Curated by Urbano scholar-in-residence Raquel Jimenez and hosted by seven trailblazing, transdisciplinary artist-educators, Create, Connect, Catalyze (CCC) is a series of five community discussions that aims to create space to understand, reflect on, and chart new courses of civic change through the arts. Sessions are March 31 - May 25 and examine a wide array of community-driven artistic practices through the lenses of cultural work, grassroots activism, and socially-engaged art practices.
P A S T C O N V E R S A T I O N S
Cierra Kaler-Jones is a social justice educator, writer, scholar, and artist based in Washington, DC. She is currently a PhD candidate in the Department of Teaching and Learning, Policy and Leadership at University of Maryland - College Park studying minority and urban education. Her writing is featured in Education Post, Nia Magazine, Midnight and Indigo, Medium, and EBONY. She is the founder of Unlock Your Story, a coaching and consulting business aimed at helping people tap into the stories that they are bravely meant to share with the world.
Gabriel Sosa is an artist, educator, curator, and linguist. He draws from legal proceedings, personal archives, and contemporary visual culture to explore the mutability of language, the imperfection of memory, and the misinterpretation of both. Born and raised in Miami, he is based in Boston, where he is a lecturer at the Massachusetts College of Art and Design.
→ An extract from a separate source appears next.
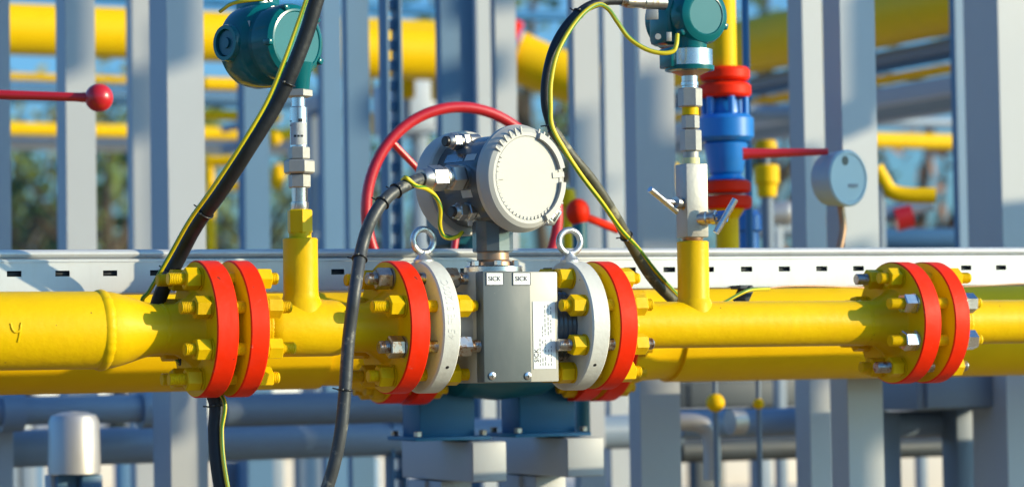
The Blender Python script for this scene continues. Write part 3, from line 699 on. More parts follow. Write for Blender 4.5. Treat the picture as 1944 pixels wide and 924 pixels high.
def rear_bolts(parent, pa, pb):
    base = None
    for i in range(12):
        a = 2*PI*(i+.5)/12; q = 104*proj(RA(pa))[2]/FPX
        if base is None:
            xa, xb = RA(pa).x, RA(pb).x
            base = MB().lathe([(-.045, .011), (xb-xa+.045, .011)], (xa, YR, zr0), X1, 10).hexa((xa-.03, YR, zr0), (xa-.001, YR, zr0), .036).hexa((xb+.001, YR, zr0), (xb+.03, YR, zr0), .036).build('stud_bolt', 'yellow_dull', parent); b = base
        else: b = copy_part(base, parent, (0, 0, 0))
        b.location = (0, math.cos(a)*q, math.sin(a)*q)
MB().lathe([(0, RR), (RA(716).x-.149-RA(-700).x, RR)], RA(-700), X1, 64).build('pipe', 'yellow_far', rear)
rear_flange(rear, 716, 752, -1); rear_bolts(rear, 716, 800)
vl = thing('ball_valve', RA(915), 'large teal ball valve low behind the flow meter carrying the red handwheel', 'valve')
MB().lathe([(0, RR*.8), (0, 126*RR/93.5), (RA(800).x-RA(766).x, 126*RR/93.5), (RA(802).x-RA(766).x, RR*.9), (RA(835).x-RA(766).x, RR*.95), (RA(860).x-RA(766).x, RR*1.2), (RA(940).x-RA(766).x, RR*1.3), (RA(1020).x-RA(766).x, RR*1.2), (RA(1060).x-RA(766).x, RR*.95), (RA(1076).x-RA(766).x, RR*.9), (RA(1078).x-RA(766).x, 126*RR/93.5), (RA(1110).x-RA(766).x, 126*RR/93.5), (RA(1110).x-RA(766).x, RR*.8)], RA(766), X1, 64, mats=[1, 1, 1, 0, 0, 0, 0, 0, 0, 1, 1, 1]).build('valve_body', ['teal_dark', 'red'], vl)
xv = RA(905).x
MB().lathe([(0, .07), (.12, .06), (.13, .085), (.155, .085)], (xv, YR, zr0+RR), Z1, 32).build('stem_housing', 'teal_dark', vl)
hz = pt(880, 403, YR).z
MB().box((xv-.01, YR+.02, hz), (.16, .14, .16), .02).lathe([(0, .05), (.08, .045)], (xv-.02, YR-.03, hz), -Y1, 24).build('gearbox', 'teal_dark', vl)
MB().cyl((xv, YR, zr0+RR+.14), (xv, YR, hz-.06), .05).build('stem_post', 'teal_dark', vl)
YW = YR-.16
wc = pt(880, 403, YW); sc_ = proj(wc)[2]/FPX; RW = 200*sc_
hw = MB().torus(wc, Y1, RW, 10.5*sc_, 80, 16).build('handwheel', 'red_dark', vl)
for k, dg in enumerate((138, 18, 258)):
    a = math.radians(dg); d = Vector((math.cos(a), 0, math.sin(a)))
    MB().cyl(wc+d*.03+Y1*.02, wc+d*RW, 6.5*sc_, 12).build('spoke', 'red_dark', hw)
MB().lathe([(-.02, .035), (.04, .035), (.07, .025)], wc+Y1*.0, Y1, 24).build('wheel_hub', 'red', hw)
rear2 = thing('rear_pipe', RA(1500), 'wide yellow pipe directly behind the right half of the front line', 'pipe', 'wide yellow rear pipes')
rear_flange(rear2, 1120, 1156, 1); rear_bolts(rear2, 1078, 1156)
MB().lathe([(0, RR), (RA(3000).x-RA(1156).x-.15, RR)], RA(1156)+X1*.15, X1, 64).build('pipe', 'yellow_far', rear2)
# pedestal beams and blue supports
def beam(pl, pf, pr, pyt, pyb, Yf, L, label):
    a, b = pt(pf, pyt, Yf), pt(pr, pyb, Yf)
    t = thing('support_beam', ((a.x+b.x)/2, Yf, b.z), label, 'beam', 'white grey beams under the ball valve')
    MB().box(((a.x+b.x)/2, Yf+L/2, (a.z+b.z)/2), (b.x-a.x, L, a.z-b.z), .004).build('square_tube', 'grey', t)
    MB().box(((a.x+b.x)/2, Yf-.002, (a.z+b.z)/2), (b.x-a.x-.004, .003, a.z-b.z-.004), .001).build('end_plate', 'grey', t)
    MB().box(((a.x+b.x)/2, Yf+L-.1, b.z/2), (.1, .1, b.z-.006), .003).build('leg', 'grey', t)
    MB().box(((a.x+b.x)/2, Yf+.22, b.z/2), (.08, .08, b.z-.006), .003).build('leg', 'grey', t)
    return t, a.z, a.x, b.x
for pl, pf, pr, pyt, pyb, lab, sup in ((755, 895, 962, 838, 913, 'left white grey square beam below the teal ball valve', ((800, 905, 'left dark blue saddle post carrying the ball valve'),)), (965, 1075, 1147, 831, 903, 'right white grey square beam below the teal ball valve', ((990, 1096, 'right dark blue saddle post carrying the ball valve'),))):
    t, zt_, xa, xb = beam(pl, pf, pr, pyt, pyb, YR-.04, .40, lab)
    for a, b, l2 in sup:
        ysup = YR+.055
        q0, q1 = pt(a, 780, ysup-.06), pt(b, 780, ysup-.06)
        s = thing('saddle_post', ((q0.x+q1.x)/2, ysup, zt_), l2, 'support', 'dark blue saddle posts')
        MB().box(((q0.x+q1.x)/2, ysup, (zt_+.004+zr0-RR*.85)/2), (q1.x-q0.x, .10, zr0-RR*.85-zt_-.004), .004).build('post', 'blue_dark', s)
        fp_ = MB().box(((q0.x+q1.x)/2, ysup, zt_+.0085), (q1.x-q0.x+.05, .16, .009), .002).build('foot_plate', 'blue_dark', s)
        for sx_ in (-1, 1):
            for sy_ in (-1, 1):
                c_ = Vector(((q0.x+q1.x)/2+sx_*((q1.x-q0.x)/2+.012), ysup+sy_*.066, zt_+.0135)); MB().hexa(c_, c_+Z1*.012, .017).build('anchor_bolt', 'zinc', fp_)

# ================================================================== STEEL COLUMNS
cdep = lambda d: 7.75 if d < 9 else 6.95 if d < 9.6 else 7.2+(d-10)*.75     # rack columns stand about seven to eleven metres off
def column(pS, pF, pR, depth, label, m='grey', top=4.4, base=True, flangew=0.0):
    depth = cdep(depth); p = dp(pF, 460, depth); Y = p.y; xL = p.x; xR = pt(pR, 460, Y).x
    lo, hi = .0, 3.0
    for _ in range(40):
        mid = (lo+hi)/2; q = proj(Vector((xL, Y+mid, p.z)))[0]
        if q > pS: lo = mid
        else: hi = mid
    d = max(lo, .03); w = xR-xL
    t = thing('steel_column', ((xL+xR)/2, Y+d/2, 0), label, 'column', 'painted steel columns of the pipe rack')
    MB().box(((xL+xR)/2, Y+d/2, top/2+.01), (w, d, top-.02), .0012, seg=1).build('shaft', m, t)
    MB().box(((xL+xR)/2, Y+d/2, .011), (w+.14, d+.14, .02), .003).build('base_plate', m, t)
    return t
COLS = [
 (-34, -14, 22, 10.5, 'pale column cut by the left edge of the frame', 'grey'),
 (109, 127, 184, 11, 'pale column just behind the ball of the red lever', 'grey'),
 (243, 253, 299, 12.5, 'narrow pale column between the red lever ball and the widest left column', 'grey'),
 (287, 320, 391, 10, 'wide pale column left of the left teal head, seen again below its pipe', 'grey'),
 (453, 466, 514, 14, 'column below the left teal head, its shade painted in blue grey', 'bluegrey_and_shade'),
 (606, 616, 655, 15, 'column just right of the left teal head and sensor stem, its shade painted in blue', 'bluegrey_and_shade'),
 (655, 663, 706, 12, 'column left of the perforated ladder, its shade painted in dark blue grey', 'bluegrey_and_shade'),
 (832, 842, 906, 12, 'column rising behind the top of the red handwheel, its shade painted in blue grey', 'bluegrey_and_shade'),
 (903, 911, 938, 13.5, 'thin pale column squeezed right of the blue one behind the handwheel', 'grey'),
 (937, 946, 986, 12, 'pale column left of the yellow sloping elbow', 'grey'),
 (1083, 1095, 1143, 11.5, 'pale column behind the hooked cable, right of the yellow elbow', 'grey'),
 (1143, 1153, 1188, 13, 'thin pale column between the hooked cable and the right teal head', 'grey'),
 (1188, 1210, 1286, 10, 'wide column left of the steel block valve', 'grey'),
 (1503, 1531, 1570, 10.5, 'pale column above the tip of the right red lever', 'grey'),
 (1570, 1603, 1670, 9.5, 'wide pale column behind the round grey gauge', 'grey'),
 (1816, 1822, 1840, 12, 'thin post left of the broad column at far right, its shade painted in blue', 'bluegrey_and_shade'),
 (1838, 1904, 1990, 8.6, 'broad grey column at the far right edge', 'grey'),
]
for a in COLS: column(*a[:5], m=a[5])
column(1526, 1548, 1586, 12.5, 'slim grey column low between the two blue pipes at lower right', 'slate', top=1.2)

# vertical perforated cable ladder
p = dp(744, 300, 8.2); w = 32*8.2/FPX
ld = thing('cable_ladder', (p.x, p.y, 0), 'vertical dark blue perforated cable ladder behind the red handwheel', 'cable ladder')
for s in (-1, 1): MB().box((p.x+s*w*.42, p.y, 2.2), (w*.2, .06, 4.38), .003).build('rail', 'bluegrey_and_shade', ld)
mb = MB()
for k in range(70): mb.box((p.x, p.y+.01, .2+k*.06), (w*.66, .03, .028), 0)
r_ = mb.build('rungs', 'bluegrey_and_shade', ld); r_['kind'] = 'stuff'; r_.name = 'rung'

# ================================================================== HELPERS FOR PLANT BEHIND
def xpipe(name, px0, px1, pxc, pyc, rpx, depth, m, label, cat='pipe', group=None, seg=40, flanges=()):
    c = dp(pxc, pyc, depth); r = rpx*depth/FPX
    x0, x1 = pt(px0, pyc, c.y).x, pt(px1, pyc, c.y).x
    t = thing(name, c, label, cat, group)
    MB().lathe([(0, r*.9), (.004, r), (x1-x0-.004, r), (x1-x0, r*.9)], (x0, c.y, c.z), X1, seg).build('pipe', m, t)
    for fp in flanges:
        xx = pt(fp, pyc, c.y).x
        MB().lathe([(-.03, r), (-.03, r*1.45), (.03, r*1.45), (.03, r)], (xx, c.y, c.z), X1, seg).build('flange', m, t)
    return t
def ypipe(name, px, py, rpx, depth, near, far, m, label, cat='pipe', group=None, seg=40, box=None):
    c = dp(px, py, depth); r = rpx*depth/FPX
    t = thing(name, c, label, cat, group)
    if box: MB().box(c+Y1*(far-near)/2, (box*depth/FPX, near+far, 2*r), .005).build('beam', m, t)
    else: MB().lathe([(-near, r), (far, r)], c, Y1, seg).build('pipe', m, t)
    return t
def vstack(name, px, depth, parts, label, cat, group=None, lean=0.0):
    """a standing fitting built of turned pieces: parts = (name, py_bottom, py_top, half width px, [half width top px], material, kind)"""
    o = dp(px, parts[0][1], depth); k = depth/FPX
    t = thing(name, o, label, cat, group)
    for nm, yb, yt, w0, w1, m, kd in parts:
        b, e = dp(px, yb, depth), dp(px, yt, depth); h = e.z-b.z
        mb = MB()
        if kd == 'hex': mb.hexa(Vector((o.x, o.y, b.z)), Vector((o.x, o.y, e.z)), w0*2*k*.95, ph=.3)
        elif kd == 'box': mb.box((o.x, o.y, (b.z+e.z)/2), (w0*2*k, w0*2*k, h), .006)
        elif kd == 'ball': mb.sphere((o.x, o.y, (b.z+e.z)/2), h/2)
        else: 
            c = min(h*.2, w0*k*.15); mb.lathe([(0, w0*k-c), (c, w0*k), (h-c, w1*k), (h, w1*k-c)], (o.x, o.y, b.z), Z1, 36)
        mb.build(nm, m, t)
    return t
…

Sara Daniele Rivera is a Cuban/Peruvian artist, writer, translator, and educator from Albuquerque. Her poetry and fiction have been published in literary journals and anthologies. She was awarded a 2017 St. Botolph's Emerging Artist Award and won the 2018 Stephen Dunn Prize in Poetry. Her drawings, sculptures, and community-based installations focus on text-in-space as social intervention, and her public art projects are often developed in collaboration with youth.
Sam Richardson is an interdisciplinary artist, photographer, educator, and advocate currently based in L.A. Their work in photography interrogates the acts of collaboration, representation, and inclusion, tirelessly questioning and pushing the meaning and practice of collaboration between artist, subject, and the community at large. As an image-maker working in a documentary-informed practice, Richardson strives to unlearn, break open and find new ways of creating images that interrogate collaboration and photographic relationships in the context of the body, trauma, and care.
V Haddad is a filmmaker and visual artist working in experimental and documentary filmmaking often in concert with drawing, installation and printmaking. Originally from Chicago, Illinois, she currently lives and works in New York. Much of her work functions as a portrait practice: accounting for her position as she creates expressive documentations of people, and their surrounding contexts, histories and visions. Examining and interpreting the nature of communions, divides and self-determinations is at the crux of her practice. Through an assortment of visual approaches she works to map out topographies of power and shed light on relationship dynamics. She studied at L'´Ecole des Beaux-Arts in Paris, The New School and received a BFA from The Cooper Union. She is an MFA Candidate at UCLA in the New Genres department.
Paloma Valenzuela is a Dominican-American writer, director and actress originally from the city of Boston. In 2010, she started La Gringa Loca Productions, a multi-media production operation which has since produced stage plays and audiovisual projects both in Boston and the Dominican Republic.
Emeka Ekwelum is a transnational, multidisciplinary researcher, educator, artist, and curator from Boston, MA. He currently lives in Chicago, IL, where he is pursuing a PhD in Black Studies (African American Studies) at Northwestern University. Emeka’s scholarly and creative interests converge at the intersection of history, critical theory, creative expression, comparative ethnography, and curatorial practice. His current research project examines the role of wonderment in contemporary and craft art collaborations between and amongst Black creatives.
Noor Jones-Bey is a trans-disciplinary educator, researcher and artist from the Bay Area, CA. She currently lives in Brooklyn, NY where she is a PhD candidate in Urban Education at the Steinhardt School and holds fellowships from the Ford Foundation and the Urban Doctoral Research Initiative at NYU. Her dissertation work examines intergenerational knowing of Black womxn and girls navigating in and out of schools.